Artist filmmaker Clio Barnard’s debut feature is the affecting tale of playwright Andrea Dunbar; her chaotic life, untimely death and the lingering impact of both on her children. Told in an unconventional but commendably ingenious manner, it simultaneously gives her subjects a degree of anonymity and a voice.
This fresh, evocative take on the documentary film deftly juggles its components: the confessions of those who were close to Andrea; interviews with and footage of Dunbar; excerpts from correspondences and adaptations of her work including Rita, Sue and Bob Too. The film also includes a specially performed, passionate production of her first play The Arbor, appositely played-out on sofas and bus seats in a communal area of the Buttershaw Estate in Bradford, where Andrea Dunbar grew up. The unusual manner of its execution means the film is able to draw clear comparisons between Andrea’s life and her work, and it also highlights the way Lorraine Dunbar’s life has mirrored her mother’s.

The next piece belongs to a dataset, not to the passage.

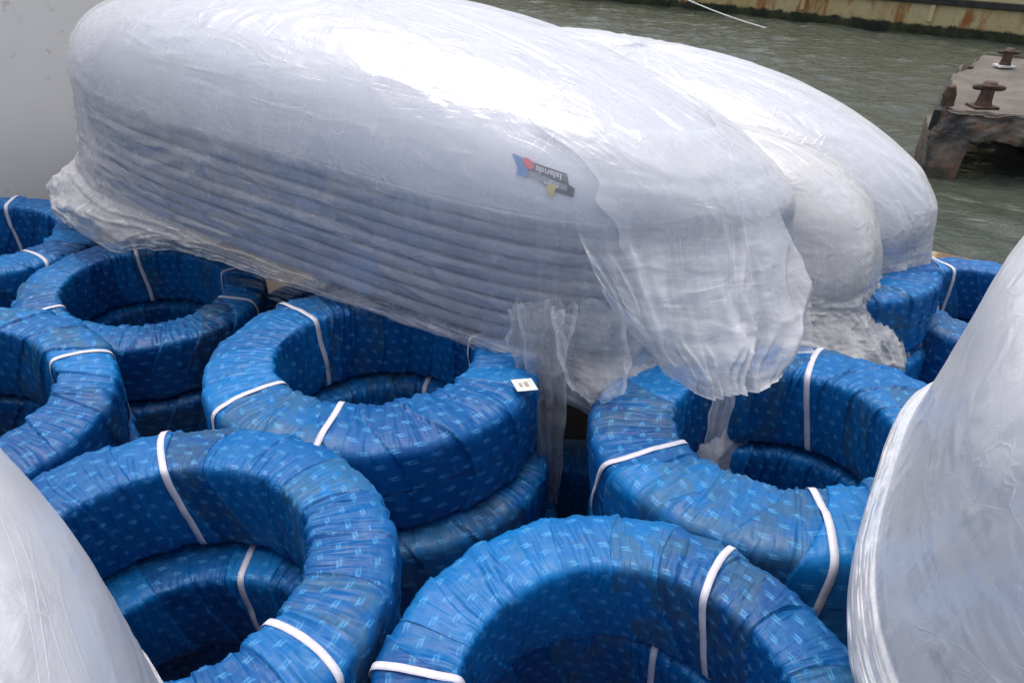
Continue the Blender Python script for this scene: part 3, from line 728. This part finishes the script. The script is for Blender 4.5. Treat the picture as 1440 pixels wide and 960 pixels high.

Inspired by the techniques of verbatim theatre – whereby actors speak the words of interviewees – the words and voices are those of Andrea’s nearest and dearest, but actors lip-synch the to-the-camera confessions. With a full awareness of the precise nature of the artifice, the lip-synching initially jars but soon becomes virtually invisible, as the skilful actors make their impression through nuanced, committed performances which sit well with the frank, often grimly matter-of-fact recollections of events. The marriage of the theatrical and stark reality is also entirely in the spirit of Dunbar’s own work.
With Andrea’s premature death, the focus of Barnard’s film ultimately becomes the experiences of Lorraine Dunbar, the eldest of Andrea’s three children, whose own life has been characterised by tremendous hardship, culminating in her imprisonment for the manslaughter of her son. Manjinder Virk channels Lorraine’s recollections in a performance of considerable compassion and sensitivity.
The complex but coherent telling involves intertextuality aplenty. Barnard’s documentary shares its name with the play in the film, named after Brafferton Arbor, the most notorious road on the already infamous Buttershaw Estate. Talented newcomer Natalie Gavin plays both Andrea and The Girl in the estate production of The Arbor, reinforcing the autobiographical nature of Andrea’s work. Similarly, George Costigan who appears as Bob in the feature film adaptation of Rita, Sue and Bob too, also appears here as Jimmy ‘the Wig’, with whom Andrea shared several tumultuous years. Kulvinder Ghir who plays Rafee here, also had a role in Rita, Sue and Bob Too. Also significant is that Danny Webb is cast both in the role of Max Stafford-Clark (the Artistic Director at the Royal Court who first recognised Andrea’s gift as a playwright when she was nineteen) and Father in the autobiographical play within the film; the inference being that Max was a parental figure to the young, talented Andrea.
Rather than wallowing in the mire of the Dunbar family’s considerable misery, Barnard has created a vital portrait of a troubled mother and daughter, which celebrates Andrea’s talent whilst not shirking from revealing her fallibility as a parent and the disastrous consequences of her lifestyle. Despite recollections of frequently distressing events, Barnard’s multi-faceted approach is refreshingly non-judgemental, illuminating and even entertaining. In the end The Arbor is an exceptionally imaginative handling of a thoroughly traumatic tale.